When Jesus came upon the pool of Bethesda, the hundreds of people who lay on pallets around it were all laid prostrate, not by their ailments, but by their victim mentality. There was even a twisted, victim-oriented theology associated with healing at this pool. God was said to send an angel to trouble the water, and the first person to get into the pool while the water was troubled would be healed.

Of course this is a victim-oriented story. What kind of vengeful, vindictive God would only make it possible for one to be healed, if someone would get her or him into the water? This kind of works-righteousness religion is the man-made, not of God. God is love. God would never have set up such a scenario. I would suggest the story was developed in the context of a victim mentality. No one could ever be healed because no one could “get up” to get themselves into the water when the pool was troubled.

Because a culture of victimization becomes comfortable, and even is accompanied with such absurd theological rationalizations, it is difficult to break through. So before Jesus said or did anything he asked the man point blank, “DO YOU WANT TO BE HEALED?” This is a very important question. Do you want to be free of your victim mentality, your victimization, of always seeing yourself as a failure and a loser? “Can you really contemplate seeing and understanding yourself as anything other than a victim?”

The man answered “Yes, but . . . .” Jesus did not ask him to repeat the absurd victim story; he did not make any reference to it, but the man did anyway. So Jesus annoyed with his response simply said to him, “Get up, pick up that smelly, musty, urine- stained symbol of your misery and victimization, and walk away with it. Get away from this pool and away from the victim mentality that has trapped you here for 38 years. The man picked up his bed and walked away.

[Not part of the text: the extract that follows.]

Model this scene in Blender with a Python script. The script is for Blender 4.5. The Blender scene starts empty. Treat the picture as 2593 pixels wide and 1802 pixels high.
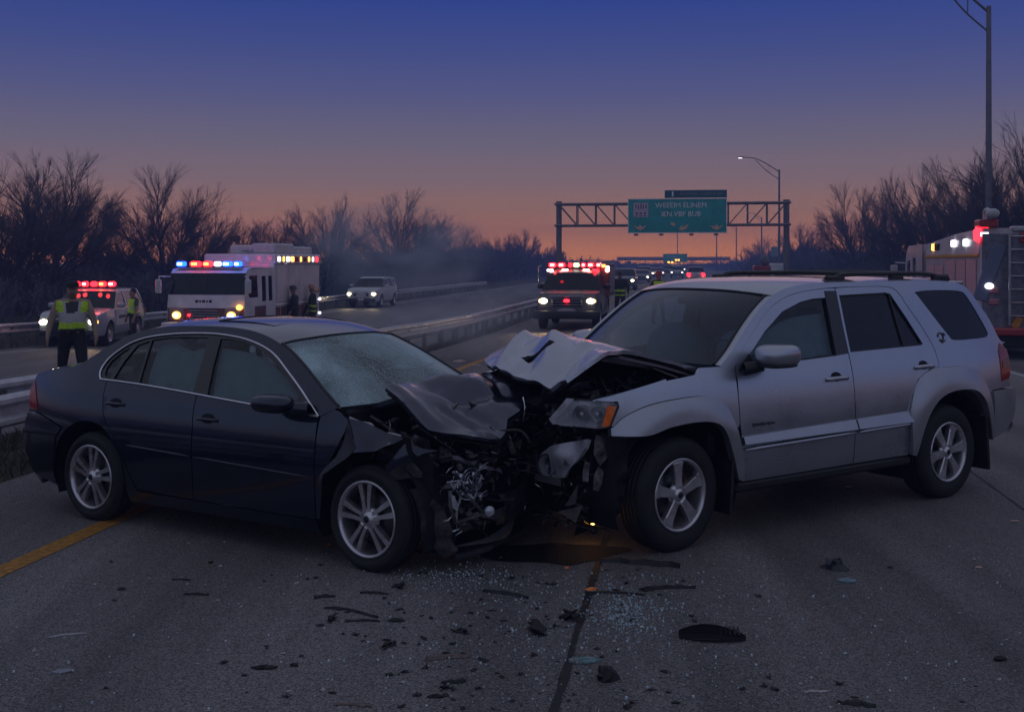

Low and behold, before he could get a few feet away, here came the keepers of victim theology, the works-righteousness crowd of the church. Where do you think you going boy? Why are you carrying your pallet on the Sabbath instead of laying on it? You can see that their theology of the Sabbath was a victim theology. However miserable you find yourself on the Lord’s Day, however sick, however broke, however hungry, however homeless, remain that way. This is God’s will. Imagine how petty, how stupid, how seriously stuck with “majoring in the minors” self-righteous proponents of poverty theology, suffering theology, deprivation theology and failure theology can be.

Jesus had authority to tell him to carry his sick bed on the Sabbath because the Sabbath was made for us to REST. We find our rest in God when we let go of all that would hold us down, hold us back, paralyze us and give us a sense of hopelessness, frustration and failure. Jesus was not a victim. He was victorious.

Jesus was not victimized by Satan’s schemes, by the challenges of loneliness, by the challenges of the cross, by the challenges of being misunderstood, by the threats of Rome or the traitorous machinations of Israel’s so-called leaders. Likewise neither do we have to be to walk the straight and narrow road that leads to life. We are, through Christ, through the incarnation of God’s unconditional love, “victims no more.”